One of life’s greatest pleasures is gambling your money on a writer you’ve never read and having it pay off. Browsing one of my favorite local bookstores, I was drawn to Mister Magic by Kiersten White by the bold, pink cover. Central to the cover is a TV showing a test pattern with a liquid black substance, like blood but not, running down from it. You’re not supposed to judge a book by its cover; but this cover was badass.
I was drawn to the summary of the story because it’s such a fresh idea. I don’t think I’ve read or even heard of another horror story that centered around a TV show. As something so ubiquitous in our lives, once I thought about it, it seemed like a huge gap in the genre. So I placed my wager and away I went.
I can definitely recommend this story. If you want more details, continue reading for my review. But be warned…
Val has been in hiding her entire life, rescued or kidnapped by her dad, she’s not entirely sure. Having accepted it long ago, she’s grown up on a horse farm and riding camp in Idaho. Now an adult, she has to confront what comes next when her dad dies. She’s ready to do just that when, at her dad’s funeral, three men show up who recognize her, who came just to find her, because she and they, along with one other woman and Val’s presumed dead sister, were known as the Circle of Friends as children on the TV show Mister Magic.
The prologue (?) grabbed me immediately.
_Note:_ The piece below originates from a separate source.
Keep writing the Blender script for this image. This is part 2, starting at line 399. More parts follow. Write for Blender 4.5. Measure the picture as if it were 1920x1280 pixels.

Addressed directly to the reader in second person, it reminisces about the titular TV show Mister Magic. But it does so with one of the best opening lines to a novel I’ve read in a while:
“Your favorite childhood television program feels like a fever dream.”
The story immediately sets up Mister Magic as something that evokes positive feelings of nostalgia but also feels dangerous.
The prologue also sets up the character of Mister Magic as the absent center of the story. While studying Dracula in college, most of the classroom discussion revolved around the concept of the absent center, the character or event that, while not often (or ever) present in the narrative, nonetheless shapes the story around them or it. Though eventually Dracula rejoins the story, for most of its middle, he’s affecting the characters and narrative from offpage.
As the absent center, Mister Magic serves as a kind of macguffin. As the characters come together and try to piece together a cogent and logical narrative of the show and how it ended and, most importantly, why Val can’t remember anything, why Val’s dad took her away, and what happened to Kitty, Val’s sister, they determine to find their answers through a supposed podcast about the show. Each step they take toward solving any of these mysteries seems to lead them further down a rabbit hole and into darkness.
That’s what worked for me about this story. The story focuses on Val, but as a story about religious trauma, each of the four other Friends gets great character development for the ways that they’ve survived and coped. The story has such a wide scope from Val as the main character, to her four supporting characters, but also by side characters. There are big, splashy reveals, but also details that White leaves up to the reader to put together. My favorite is the realization of why Jenny’s mom attacks Val at the gala. It’s never blatantly stated; it’s a dot that’s connected later in the story. That kind of pacing and story and character development are what make this a great story.
There is one thing that didn’t work for me, a loose end. Maybe it will be something that I understand better if I ever reread the novel. At about the two thirds point of the story, after Val left the horse farm in the third chapter (confusingly titled “Buckle My Shoe”), Val finds out that Gloria, the woman who owns and runs the farm, who took Val and her dad in when Val was a child, has been trying to get in touch with Val, frantically warning her not to trust anyone. It’s supposed to make Val (and the reader) question the validity of the facts of the narrative so far. But for me, it only serves as a temporary distraction and red herring.
There’s so many stories out there to read, I honestly can’t remember the last time I reread anything. But I think that, in a year or two, I’m going to come back and reread this one. There’s the argument that you can’t enjoy books like Mister Magic or movies like The Usual Suspects once you know the whole story and all the twists. But I think that you can enjoy them in a new way, by understanding the depth and nuance behind each line.